READ MORE: Full coverage of Xi Jinping's US visit
Such pessimism was as pernicious as it was pervasive. If we want a "new kind of major power relationship", as Xi has called for, not a new kind of cold war, we should start by understanding why America's China experts had turned negative.
Don't blame American politics. Although political campaigns engender tiresome China-bashing, leading analysts are not much swayed by political rhetoric. Don't blame "foreign media conspiracies". Free media attacks all abuses of power; they harbour no hatred for China.
Here's what did happen. The general perception among foreign China watchers was that China had become both more aggressive abroad (for example, the South China Sea and cybertheft) and more autocratic at home, regressing with respect to political reform and civil society, fostering a kind of recidivistic Maoism, with focus, of late, on "hostile foreign forces", stricter regulation of the media and non-governmental organisations, and the detention of human rights lawyers.
It is this combination that counts - greater assertiveness internationally and fewer freedoms domestically. It is critics' misconstruing of this confluence that led them to misjudge Xi's intent and China's direction. While no one was equating China today with the Soviet Union of yesteryear, there were worrisome moves in this counterproductive direction. Correct understanding lies in counterexamples.

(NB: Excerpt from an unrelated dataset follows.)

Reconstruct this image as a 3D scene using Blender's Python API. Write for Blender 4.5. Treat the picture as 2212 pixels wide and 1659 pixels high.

Internationally, critics suspect China's "belt and road" initiative to be Beijing's reach for regional dominance (about 60 countries). Yet, building infrastructure in developing countries facilitates global stability, and because these countries are often not very stable, projects will be challenging and risky. In addition, China's economy depends on trade, which depends on the international order, and so to argue that China seeks to disrupt the international order makes no sense.